Les traductions françaises de la Historia general de las Indias y conquista de México de F. López de Gómara, Matthieu Gerbault
La Historia general de las Indias y conquista de México, de Gómara, a connu un grand succès en Europe après sa parution en 1552. Aujourd’hui encore, cette chronique fort documentée est considérée comme une source de premier ordre sur l’histoire du Nouveau Monde. On connaît mal, en revanche, les traductions du XVIesiècle. Parfois citées dans des publications actuelles, elles sont souvent présentées comme des transpositions exactes du texte espagnol. Or, les traducteurs du XVIesiècle n’étaient pas toujours fidèles. L’étude des traductions françaises de M. Fumée (1568 et 1584), et de G. LeBreton (1588), révèle en réalité deux lectures très différentes de Gómara, qui ont pu fausser la vision de cette chronique auprès des lecteurs français du XVIesiècle. Fumée, premier traducteur français de Gómara, traduit la Historia general en 1568, puis la Conquista de México en 1584, non pas à partir de l’espagnol (langue qu’il ignore), mais à partir de la version italienne d’A. di Cravaliz. Sa version, très complète lorsqu’il s’agit des passages géographiques, escamote en revanche des pans entiers de la Conquista de México: le récit des batailles, les prouesses des conquistadors sont presque systématiquement ôtés du texte français. Fumée, dans un style sobre, ne retient du texte de Gómara que les aspects strictement documentaires sur le Nouveau Monde. En 1588, LeBreton offre une autre version de la Conquista de México. Cette traduction est très différente de celle de Fumée: avec un style pré-barroque, qui mêle formules pittoresques, goût pour l’exotisme et expressions raffinées, LeBreton offre à ses lecteurs un récit de voyages et d’aventures, où la dramatisation des scènes militaires est nettement exacerbée par rapport au texte original. La différence entre ces deux versions invite à lire ces traductions avec prudence: elles ne sont que des interprétations personnelles de l’œuvre de Gómara.
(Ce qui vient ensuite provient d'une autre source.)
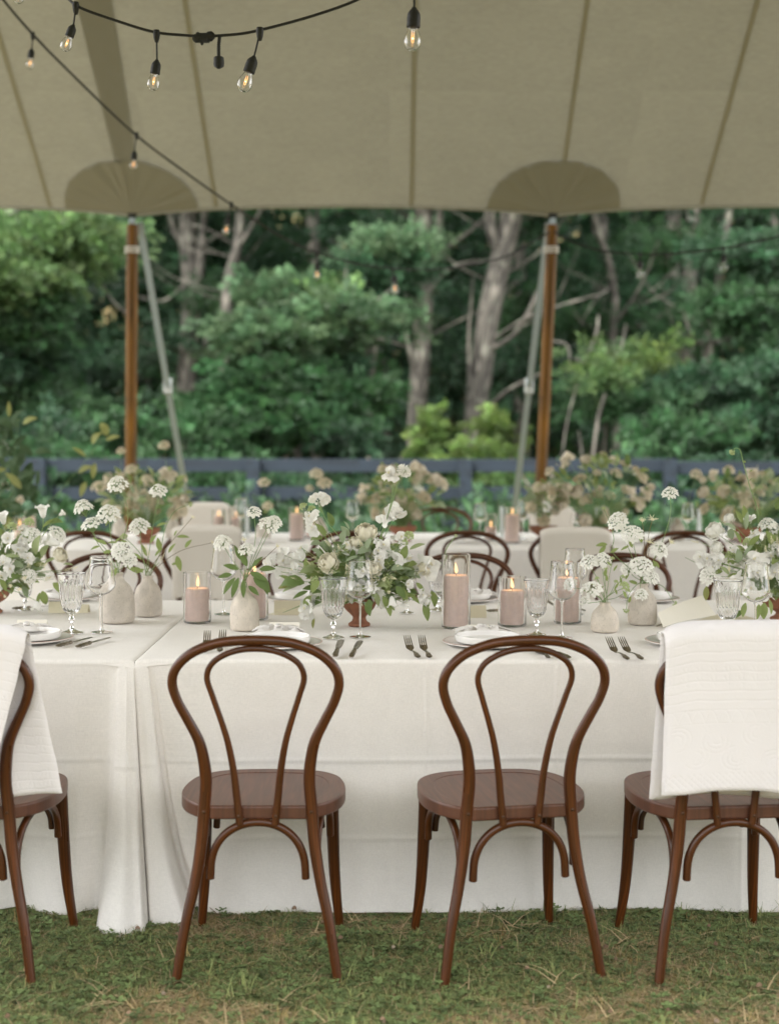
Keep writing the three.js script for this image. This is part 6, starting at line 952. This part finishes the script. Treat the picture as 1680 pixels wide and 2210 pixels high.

De la découverte à la politique : réflexions autour de la circumnavigation de Magellan dans la Historia de las Indias de F. López de Gómara (1552), Louise Bénat-Tachot
En 1552, F. López de Gómara procède à l’impression de sa chronique des Indes, dont le succès en Espagne et à travers l’Europe fut incontestable tout au long du XVIe siècle. L’auteur, un humaniste dont le style est à la fois brillant et concis, se démarque des auteurs de son temps par son ampleur de vue et la “liberté” de sa pensée. Dans cette chronique structurée à partir d’un plan géographique, l’auteur concède une importance médullaire à la circumnavigation de Magellan-Elcano (1519-1522) et à ses enjeux: la découverte d’une nouvelle route vers les îles aux épices et la maîtrise de ce commerce par les royaumes d’Espagne. En seize chapitres, logés au cœur de l’œuvre, Gómara retrace non seulement les épisodes de cette navigation mais ses implications dans les domaines géopolitiques, scientifiques, et commerciaux. Lui seul a perçu et articulé les différentes facettes de cette histoire, d’une façon aussi concise que corrosive. L’audace de l’écrivain et l’ambition de son projet impérial nous ont invité à regarder de plus près un exemple de cet “arte de historiar”.

Vivre et mourir à bord des navires espagnols au XVIIe siècle. Les hommes de la Carrera de Indias et du Galion de Manille à travers les Bienes de Difuntos (1598-1717), Delphine Tempère
Ce travail se fonde sur l’étude de 1046 autos de Bienes de Difuntos afin de saisir le fonctionnement social, culturel et religieux à bord des flottes espagnoles. L’étude de l’Institution des Biens des Défunts, chargée de rapatrier les héritages et les soldes des gens de mer et des passagers, révèle la genèse d’un État tout puissant qui étendait son domaine d’action de Séville à Manille. L’analyse des structures du quotidien examine les spécificités du monde des navigations, reflet et distorsion de la société ibérique. L’étude des représentations matérielles, religieuses et symboliques de la mort en mer met finalement en lumière la force des liens qui unissaient la communauté navigante à celle des fidèles restés à terre.